L’incidente a Hebron e la dirittura morale di Israele

Taccuino

di Paolo Salom

Oggi vogliamo parlarvi di una vicenda delicata, certamente dolorosa. Parliamo dall’incidente a Hebron, quando alcuni giorni fa un soldato della Brigata Kfir ha sparato un colpo di fucile contro un terrorista già ferito e inerme al suolo. Il soldato è stato immediatamente arrestato e confinato nella sua base. L’episodio ha destato grande scalpore in Israele: giornali e televisioni non hanno parlato d’altro per giorni anche perché tutto è stato ripreso in video e poi reso pubblico da un militante di  B’Tselem. La dinamica appare fuori discussione: il terrorista, che poco prima, con un complice, aveva accoltellato un altro soldato, non presentava un pericolo apparente, per quanto poteva anche esserci il fondato timore di un esplosivo nascosto.

Insomma, si è trattato, per quanto si capisce al momento (un’inchiesta è in corso e dovrà stabilire se si è trattato di omicidio volontario o colposo) di un’uccisione gratuita. Curiosamente, nel lontano Occidente – solito ad addossare ogni intento crudele e violento all’esercito israeliano – il video è stato pressoché ignorato. Forse perché le autorità militari e civili hanno reagito immediatamente seguendo regolamenti e leggi. E il soldato è apparso in manette in un’aula di tribunale.
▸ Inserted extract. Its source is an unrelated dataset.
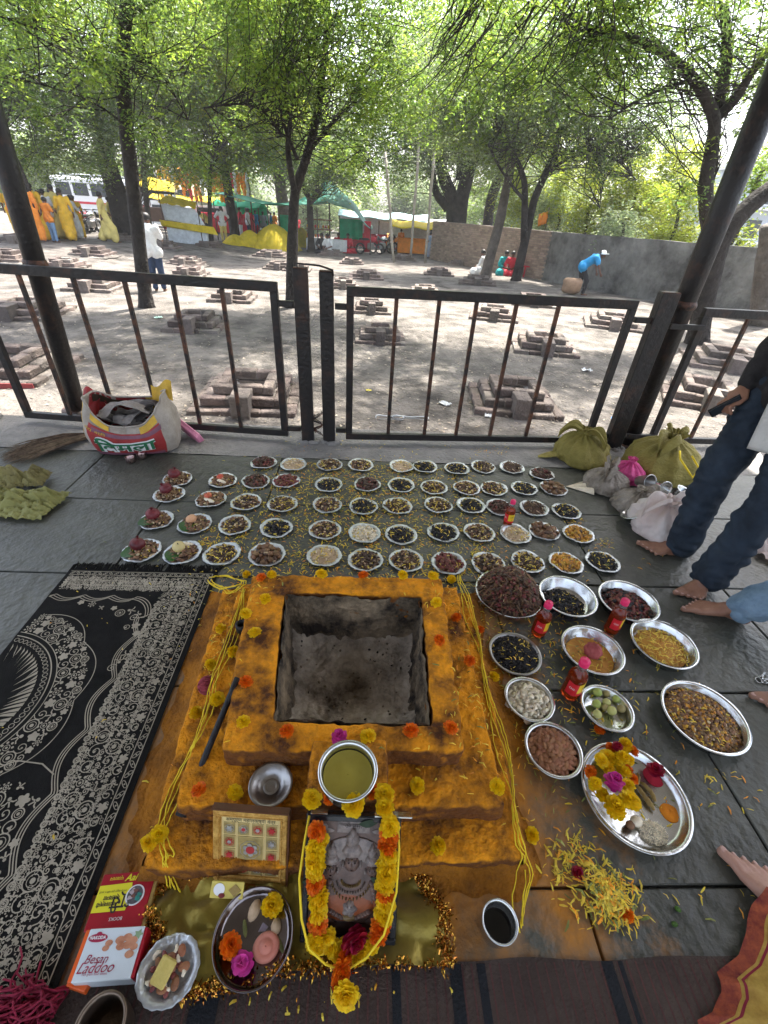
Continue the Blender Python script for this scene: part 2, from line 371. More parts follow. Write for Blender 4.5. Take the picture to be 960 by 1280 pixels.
# ------------------------------------------------------------------ brick fireplaces outside
brickm = mat('fire_brick', (.085, .068, .06), .9, 0, .35, 5, .9, 34, col2=(.20, .155, .135), orn=.3, det=8)
brickg = mat('sooty_brick', (.085, .072, .066), .95, 0, .4, 6, .9, 34, col2=(.2, .165, .145), orn=.3, det=8)
ashm = mat('wood_ash', (.32, .31, .3), 1, 0, .4, 9, 1, 40, col2=(.62, .6, .58))
redpaint = mat('red_oxide_paint', (.28, .05, .05), .8, 0, .3, 8, .5, 30)
earth = mat('dry_mortar', (.2, .175, .155), 1, 0, .3, 8, .8, 30)
def kund(loc, rz, label, detail=1, s=1.0, m_=brickm, bad=0, courses=3, hc=.095):
    t = empty('brick_fireplace', loc, label, 'brick fireplace', 'stepped brick fireplaces in the dirt yard', rz)
    A = [.58*s, .455*s, .33*s]; dep = .125*s
    core = MB()
    for k in range(courses):
        a = A[k]-.012; i = a-dep+.02 if k == 2 else .2*s
        for (cx, cy, w, d_) in ((0, a-(a-i)/2, 2*a, a-i), (0, -(a-(a-i)/2), 2*a, a-i), (a-(a-i)/2, 0, a-i, 2*i), (-(a-(a-i)/2), 0, a-i, 2*i)):
            core.box((cx, cy, (k+.5)*hc-.012), (w, d_, hc-.012))
    core.build('mortar_core', earth, t)
    tiers = [MB() for _ in range(courses)]
    for k in range(courses):
        a = A[k]; n = max(2, round((2*a-dep)/(.24*s)))
        for side in range(4):
            R = Matrix.Rotation(side*PI/2, 3, 'Z'); ln = (2*a-dep)/n
            for i in range(n):
                if rnd.random() < bad: continue
                x = -a+ln*(i+.5); c = R@Vector((x, -(a-dep/2), 0)); z = (k+.5)*hc+rnd.uniform(-.006, .004)
                c += Vector((rnd.uniform(-.006, .006), rnd.uniform(-.006, .006), 0)); r_ = side*PI/2+rnd.uniform(-.03, .03)
                if detail:
                    link('brick', BRK[rnd.randrange(8)], t, (c.x, c.y, z), r_, scale=(ln/.24*.985, s*.985, hc/.095*.98))
                else: tiers[k].box((c.x, c.y, z), (ln*.965, dep*.97, hc*.95), r_, jit=.004)
        if not detail: tiers[k].build('brick_course', m_, t)['kind'] = 'stuff'
    MB().box((0, -(A[0]+A[1])/2+.03*s, hc*1.42), (.2*s, .34*s, hc*2.9), ch=.008, jit=.006).build('front_block', brickg if m_ is brickm else brickm, t)
    MB().grid(lambda u, v: ((u-.5)*.46*s, (v-.5)*.46*s, hc*1.3+.03*noise.noise(Vector((u*5, v*5, loc[0])))-.1*s*(1-4*((u-.5)**2+(v-.5)**2))), 10, 10).build('ash_bed', ashm, t)
    def sk(u, v):
        f = (u % 1)*4; i = int(f) % 4; k = f-int(f); a = A[0]; q = [(-a, -a), (a, -a), (a, a), (-a, a)]; p = Vector((q[i][0]*(1-k)+q[(i+1) % 4][0]*k, q[i][1]*(1-k)+q[(i+1) % 4][1]*k, 0)); e = p.normalized()*((v-.35)*.26*(1+.8*noise.noise(Vector((p.x*4, p.y*4, loc[0]))))); 
        return (p.x+e.x, p.y+e.y, .075*(1-v)**1.6*(1+.9*noise.noise(Vector((p.x*6, p.y*6, loc[1]))))-.012)
    MB().grid(sk, 60, 5).build('dirt_bank', dirt, t)
    return t
BRK = [MB().box((0, 0, 0), (.24, .125, .095), ch=.012, jit=.009).mesh('brick', brickm if i % 3 else brickg) for i in range(8)]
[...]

Nessuno gioisce, in Israele, per la morte di un nemico. E, in una situazione di guerra sotto traccia, con attentati quotidiani contro militari e civili il più delle volte all’arma bianca ma anche con fucili e ordigni, si arriva al punto di punire senza esitazioni un soldato che uccide una volta che il pericolo immediato si è dissolto.
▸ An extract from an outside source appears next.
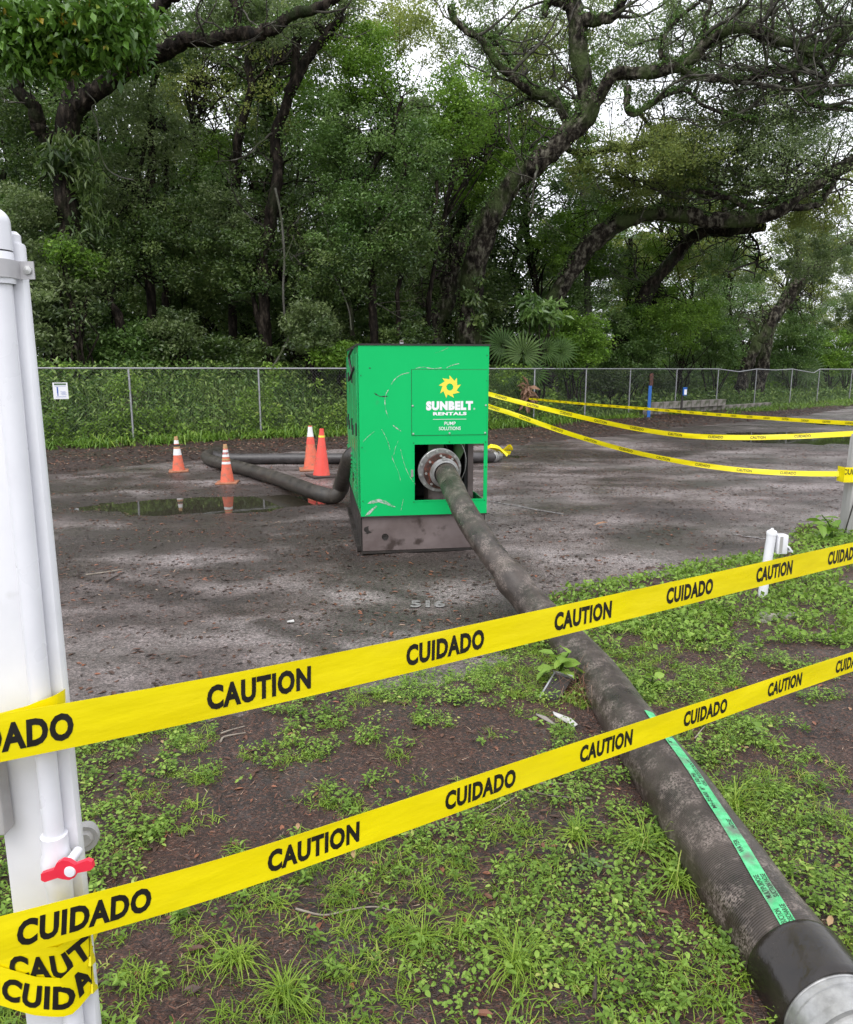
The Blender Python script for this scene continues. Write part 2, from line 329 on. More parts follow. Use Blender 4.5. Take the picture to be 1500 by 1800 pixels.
M['green_side_dim'] = surf('green_side_dim_paint', [(.25, (.004, .30, .09)), (.75, (.01, .40, .12))], 2.2, (.25, .45), .08, 5, spec=.5, second=(3, .55, .75, (.08, .14, .05)))  # housing green darkened: the side's dim reflections put into its colour, plus grime
M['scratch'] = surf('scratched_primer', [(.40, (.03, .40, .14)), (.50, (.34, .42, .35)), (.62, (.55, .55, .52))], 26, (.5, .7), .2)
M['skid'] = surf('skid_steel', [(.3, (.085, .06, .055)), (.55, (.15, .118, .112)), (.8, (.20, .16, .155))], 2.5, (.4, .65), .2, 12, bdist=.003, second=(6, .56, .66, (.045, .03, .025)))
M['dark_metal'] = surf('dark_metal', [(.3, (.010, .008, .007)), (.7, (.03, .024, .02))], 8, (.4, .65), .1)
M['interior'] = plain('sooty_interior', (.006, .006, .006), .8)  # darkness inside the bay put into a near-black colour
M['olive_metal'] = surf('machine_green', [(.3, (.035, .085, .03)), (.7, (.07, .15, .05))], 8, (.35, .55), .1, second=(9, .55, .7, (.03, .03, .02)))
M['alu'] = surf('cast_aluminium', [(.3, (.26, .26, .255)), (.7, (.48, .48, .475))], 22, (.35, .5), .25, 60, metal=.65, bdist=.002, second=(10, .56, .75, (.25, .24, .22)))
M['bolt'] = plain('zinc_bolt', (.5, .5, .49), .35, .7)
M['rust'] = surf('rusty_flange', [(.35, (.035, .018, .014)), (.55, (.085, .038, .028)), (.72, (.28, .065, .03))], 26, (.6, .8), .4, 60, bdist=.002)
M['white_print'] = plain('white_print', (.8, .8, .83), .45, var=.03)
M['yellow_print'] = plain('yellow_print', (.85, .72, .06), .45, var=.03)
M['orange'] = surf('cone_orange', [(.3, (.62, .12, .065)), (.7, (.78, .17, .09))], 9, (.45, .6), .1, second=(14, .52, .7, (.38, .15, .10)))
M['orange_new'] = surf('cone_red_orange', [(.3, (.74, .075, .055)), (.7, (.82, .1, .07))], 9, (.45, .6), .1, second=(7, .56, .72, (.4, .12, .07)))
M['cone_base'] = plain('cone_base', (.32, .13, .07), .7, var=.3)
M['cone_base_dark'] = plain('cone_base_dark', (.05, .035, .03), .7, var=.3)
M['reflect'] = plain('reflective_band', (.75, .75, .74), .35)
M['cone_top'] = plain('worn_cone_top', (.45, .28, .13), .6, var=.3)
M['black_tape'] = plain('black_tape', (.02, .02, .02), .5)
M['wood_post'] = surf('weathered_post', [(.3, (.30, .29, .285)), (.7, (.46, .45, .44))], 3, (.6, .8), .5, 20, stretch=(6, 6, .5), bdist=.004)
M['blue'] = plain('blue_paint', (.02, .12, .42), .5)
M['concrete'] = surf('old_concrete', [(.3, (.17, .15, .13)), (.7, (.32, .29, .26))], 3, (.7, .9), .5, 20, second=(4, .5, .65, (.07, .08, .04)))
M['brown_palm'] = leafmat('brown_palm', [(0, (.12, .06, .035)), (1, (.33, .19, .12))], trans=.15, rough=.6)
M['stick'] = surf('dry_stick', [(.3, (.16, .13, .10)), (.7, (.38, .33, .27))], 12, (.6, .8), .3)
M['stick_dark'] = surf('dark_stick', [(.3, (.03, .02, .016)), (.7, (.08, .055, .045))], 12, (.6, .8), .3)
M['label'] = surf('hose_label', [(.35, (.05, .38, .14)), (.65, (.12, .55, .25))], 40, (.6, .8), .1, second=(13, .50, .66, (.12, .17, .12)))
M['faded_paint'] = surf('faded_marking', [(.40, (.11, .10, .095)), (.62, (.26, .25, .245))], 30, (.5, .7), .1)
M['blue_sign'] = plain('sign_blue', (.03, .1, .4), .4)

def hose_mat(name, c0, c1, dust, rib=1.0, pitch=.007, rough=(.3, .6), duststart=.5):
    m, nt, N, L = newmat(name); out = N('OutputMaterial'); p = N('BsdfPrincipled'); tc = N('TexCoord'); a = N('Attribute'); a.attribute_name = 'tub'
    s = N('SeparateXYZ'); L(a.outputs['Vector'], s.inputs[0])
    n = N('TexNoise'); n.inputs['Scale'].default_value = 5; n.inputs['Detail'].default_value = 8; n.inputs['Roughness'].default_value = .65; L(tc.outputs['Object'], n.inputs['Vector'])
    r = ramp(N, [(.35, c0), (.62, c1)]); L(n.outputs[0], r.inputs[0])
    n2 = N('TexNoise'); n2.inputs['Scale'].default_value = 7.5; n2.inputs['Detail'].default_value = 12; n2.inputs['Roughness'].default_value = .72; mp = N('Mapping'); mp.inputs['Location'].default_value = (4, 1, 7); L(tc.outputs['Object'], mp.inputs[0]); L(mp.outputs[0], n2.inputs['Vector'])
    mr = N('MapRange'); mr.inputs[1].default_value = duststart; mr.inputs[2].default_value = duststart + .14; mr.inputs[4].default_value = .85; L(n2.outputs[0], mr.inputs[0])
    n3 = N('TexNoise'); n3.inputs['Scale'].default_value = 130; n3.inputs['Detail'].default_value = 3; L(tc.outputs['Object'], n3.inputs['Vector'])
    m3 = N('MapRange'); m3.inputs[1].default_value = .4; m3.inputs[2].default_value = .58; L(n3.outputs[0], m3.inputs[0])
    mu = N('Math'); mu.operation = 'MULTIPLY'; L(mr.outputs[0], mu.inputs[0]); L(m3.outputs[0], mu.inputs[1])
    mc = N('MixRGB'); L(mu.outputs[0], mc.inputs[0]); L(r.outputs[0], mc.inputs[1]); mc.inputs[2].default_value = c4(dust)
    L(mc.outputs[0], p.inputs['Base Color'])
    m4 = N('MapRange'); m4.inputs[3].default_value = rough[0]; m4.inputs[4].default_value = rough[1]; m4.inputs[1].default_value = .35; m4.inputs[2].default_value = .65; L(n.outputs[0], m4.inputs[0]); L(m4.outputs[0], p.inputs['Roughness'])
    mm = N('Math'); mm.operation = 'MULTIPLY'; mm.inputs[1].default_value = 2 * math.pi / pitch; L(s.outputs[0], mm.inputs[0])
    sn = N('Math'); sn.operation = 'SINE'; L(mm.outputs[0], sn.inputs[0])
    b = N('Bump'); b.inputs['Strength'].default_value = .35 * rib; b.inputs['Distance'].default_value = .0012; L(sn.outputs[0], b.inputs['Height'])
    b2 = N('Bump'); b2.inputs['Strength'].default_value = .5; b2.inputs['Distance'].default_value = .004; n5 = N('TexNoise'); n5.inputs['Scale'].default_value = 28; n5.inputs['Detail'].default_value = 6; L(tc.outputs['Object'], n5.inputs['Vector']); L(n5.outputs[0], b2.inputs['Height']); L(b.outputs[0], b2.inputs['Normal'])
    L(b2.outputs[0], p.inputs['Normal']); L(p.outputs[0], out.inputs[0]); return m
M['hose'] = hose_mat('suction_hose_rubber', (.018, .013, .010), (.060, .046, .037), (.24, .195, .17), duststart=.475, rough=(.25, .5))
M['hose_cuff'] = hose_mat('wet_cuff_rubber', (.010, .008, .007), (.028, .022, .018), (.16, .09, .07), rib=0, rough=(.12, .35), duststart=.6)
M['hose_far'] = hose_mat('discharge_hose_rubber', (.018, .015, .012), (.05, .042, .034), (.10, .085, .06), duststart=.5, rough=(.35, .6))
M['pipe_far'] = hose_mat('smooth_pipe', (.03, .027, .026), (.06, .055, .055), (.12, .1, .09), rib=0, rough=(.3, .5), duststart=.56)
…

Non sappiamo quale sia la morale di tutto questo. In condizioni normali, seduti comodamente nel salotto di casa, nel lontano Occidente il bianco è bianco è il nero è nero. Ovvero: chi spara a un terrorista già ferito a terra non è in alcun modo giustificabile. Questa è anche la nostra posizione. Ma soprattutto, è quella di Israele che, al contrario di noi, vive una quotidianità di continua tensione, faccia a faccia con una realtà dove il grigio è spesso il confine tra vita e morte, e una decisione presa in una frazione di secondo può significare la fine di un’esistenza. O la sua salvezza. Dunque? “Right or wrong, my Country”, diciamo perché non ci siano dubbi su dove sta la nostra solidarietà. E ci inchiniamo alla forza morale di uno Stato che riesce a non perdere la sua dirittura morale anche sotto attacco.